I was going to explain how I solved the problem, then I realized Fahad Ali did it better. (And arq's approach is basically the same, just without the table.) Samuel, if you are concerned about the time it will take to solve a problem, skip ahead and come back to it later if you have time, or see if you can eliminate unlikely answers and take a guess. You're absolutely right that it's important not to spend too long on any one problem if it means you don't get around to answering other ones. But if there is a shorter way to solve this particular problem, I don't see it. The numbers seem very improbable: hardly any of the under-20 students were susceptible (less than 2%), but 20% of the over-20 students were? Seems unlikely. Oh well, I guess the point is showing you can think abstractly, not showing that you have any common sense in regards to numbers. Sigh. chrismagoosh, I believe your interpretation of the numbers on the first problem is incorrect. 40%= (susceptible and over 20)/(total susceptible), not (susceptible and over 20)/(total students). (As far as I can tell, your responses to the other 3 questions are both accurate and concisely explained, so thank you for that. Personally I strive for a high level of accuracy, but I tend to get ridiculously long-winded in my explanations.)

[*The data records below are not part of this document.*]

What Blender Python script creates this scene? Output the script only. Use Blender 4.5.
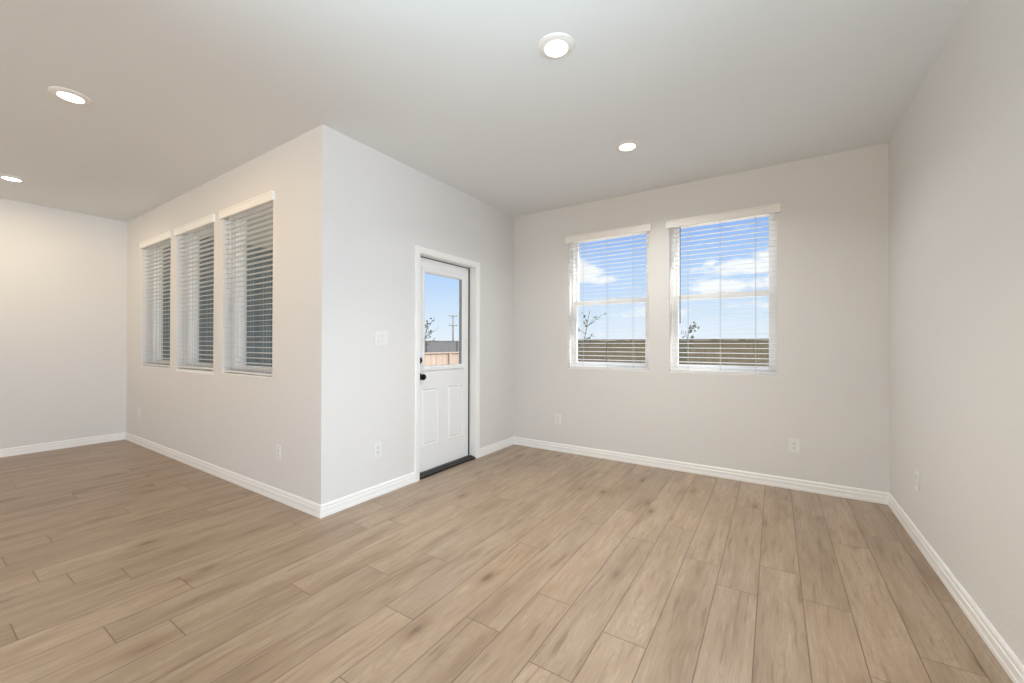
import bpy, bmesh, math, random
from mathutils import Vector, Matrix

# ------------------------------------------------------------------ camera, world, sun, exposure
S = bpy.context.scene
COL = S.collection
for o in list(bpy.data.objects):
    bpy.data.objects.remove(o)

CAM_H, YAW, PITCH, ROLL, FPX = 1.20936, -0.5747, 0.00556, 0.00171, 405.09
cam = bpy.data.cameras.new('camera')
cam.sensor_width = 36.0
cam.lens = FPX * 36.0 / 1024.0
cam.clip_start = 0.05
cam.clip_end = 600
camo = bpy.data.objects.new('camera', cam)
COL.objects.link(camo)
F = Vector((math.sin(YAW) * math.cos(PITCH), math.cos(YAW) * math.cos(PITCH), math.sin(PITCH)))
R0 = Vector((math.cos(YAW), -math.sin(YAW), 0))
U0 = R0.cross(F)
R = R0 * math.cos(ROLL) + U0 * math.sin(ROLL)
U = U0 * math.cos(ROLL) - R0 * math.sin(ROLL)
M = Matrix((R, U, -F)).transposed().to_4x4()
M.translation = Vector((0, 0, CAM_H))
camo.matrix_world = M
S.camera = camo

S.view_settings.view_transform = 'Standard'
S.view_settings.look = 'None'
S.view_settings.gamma = 1.0
S.view_settings.use_curve_mapping = False
S.view_settings.exposure = 0.05
S.cycles.max_bounces = 10
S.cycles.diffuse_bounces = 6
S.cycles.glossy_bounces = 4
S.cycles.transparent_max_bounces = 16
S.cycles.use_denoising = True
S.cycles.sample_clamp_indirect = 4.0

R_ = math.radians


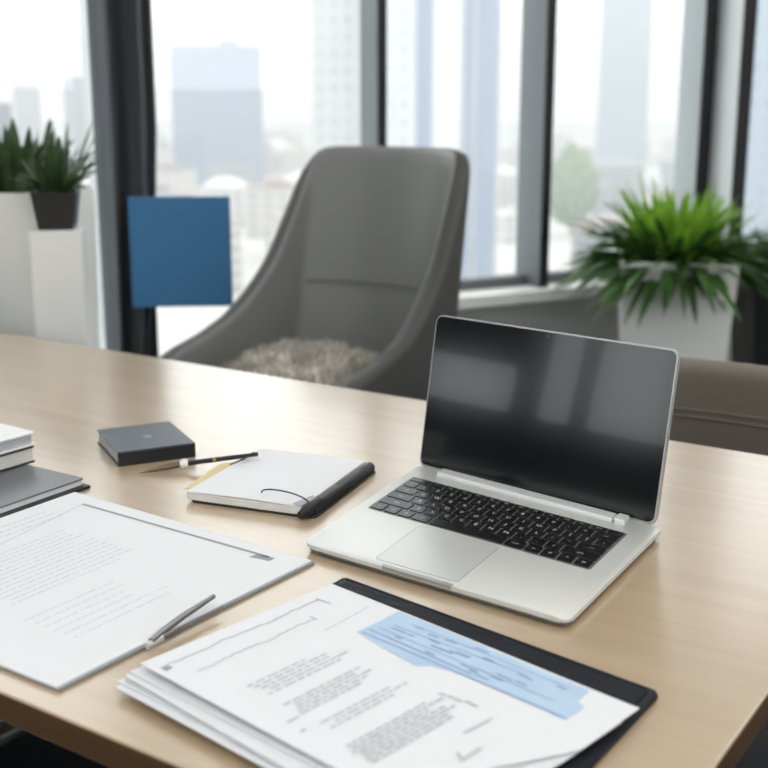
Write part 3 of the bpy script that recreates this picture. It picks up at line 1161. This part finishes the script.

Generally if there is not reason to believe the events in a probability problem are dependent, you can assume they are independent. . Independent means that the outcome of one does not affect the outcome of the other. Two subsequent coin flips are independent. But, if you're drawing from a deck of cards (or pulling marbles out of a jar or socks from a drawer or whatever) and not putting them back in between, the events are not independent. For instance if you draw a card from a full deck it has a 1/2 chance of being red, a 1/4 chance of being a heart, and a 1/52 chance of being the King of Hearts. But if it is the King of Hearts and you draw again, the next card has a 25/51 chance of being red, a 12/51 chance of being a heart, and a zero chance of being the King of Hearts. The second drawing is dependent on the outcome of the first. Probability formulas for independent events: Both: P(A and B) = P(A)*P(B) Either: P(A or B)= P(A) + P(B) - P(A)*P(B) You can also double-check by realizing P(A or B) = 1 - (1-P(A))*(1-P(B)) -- in plain English, the probability that either happens is 1 minus the probability that both don't happen. That's actually the way I solved the problem, even though it looks more complicated. Basically, lacosteaef is spot on. arq is confusing independent and mutually exclusive, I think. (Mutually exclusive means they can't both happen, like one card being a spade and the King of Hearts at the same time.) Thus possibly demonstrating the general Internet principle that the people who seem most sure of themselves are often the least accurate ;)